Balzac And The Little Chinese Seamstress
Two youths fall in love with the village tailor\'s granddaughter.
During the Cultural Revolution in China in the early 1970s, Luo, the son of Chaing Kai-shek\'s dentist, and Ma are condemned as the sons of \'reactionary intellectuals\' and are sent to a remote part of the country to learn about life from the illiterate inhabitants of a small village. Here, the young city men have to undertake exhausting manual chores, like carrying heavy, overflowing barrels of human excrement, which is used for fertilizer. They are carefully supervised by the village Head Man. But both young men fall under the spell of the beautiful grand-daughter of the local tailor - they never know her name, but she captivates them with her innocence and sensuality, and when they discover a hidden suitcase filled with banned Western books, mostly French, they charm her by reading Flaubert, Dumas and Balzac to her.

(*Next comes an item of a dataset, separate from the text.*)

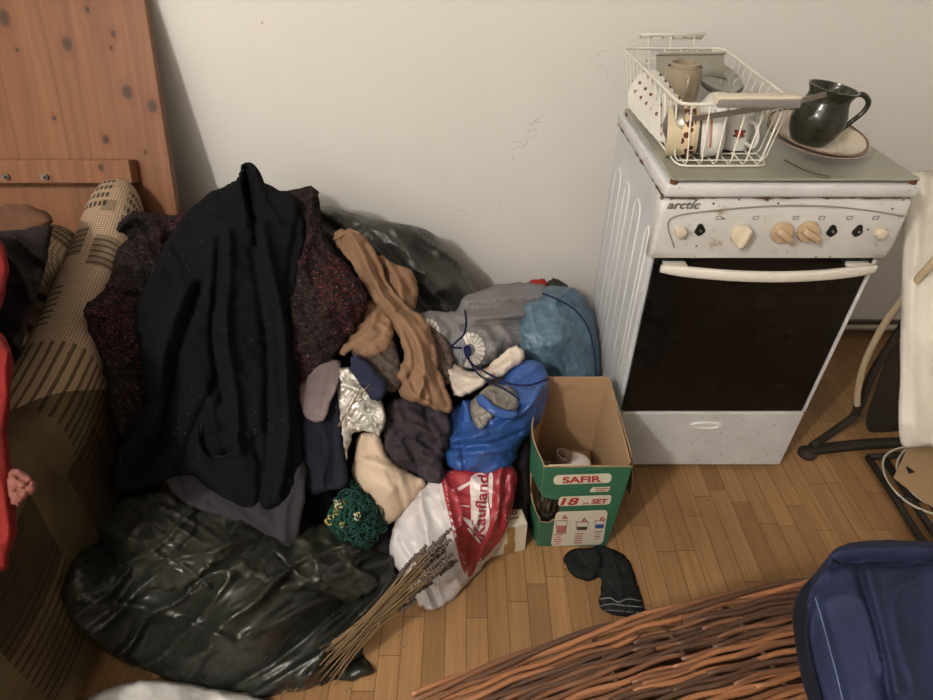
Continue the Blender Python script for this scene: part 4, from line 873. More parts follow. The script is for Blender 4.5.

This very westernized Chinese-French co-production was directed by Dai Sijie and based on his semi-autobiographical novel -like the young men in the story, Dai was forced to undergo \'re-education\' during the Cultural Revolution. It\'s a very romanticized view of this harsh period of recent Chinese history, and the casting of three beautiful young actors tends to add to the feeling of unreality. But the location camerawork, by Jean-Marie Drejou, is exceptionally beautiful, making the film very easy on the eye.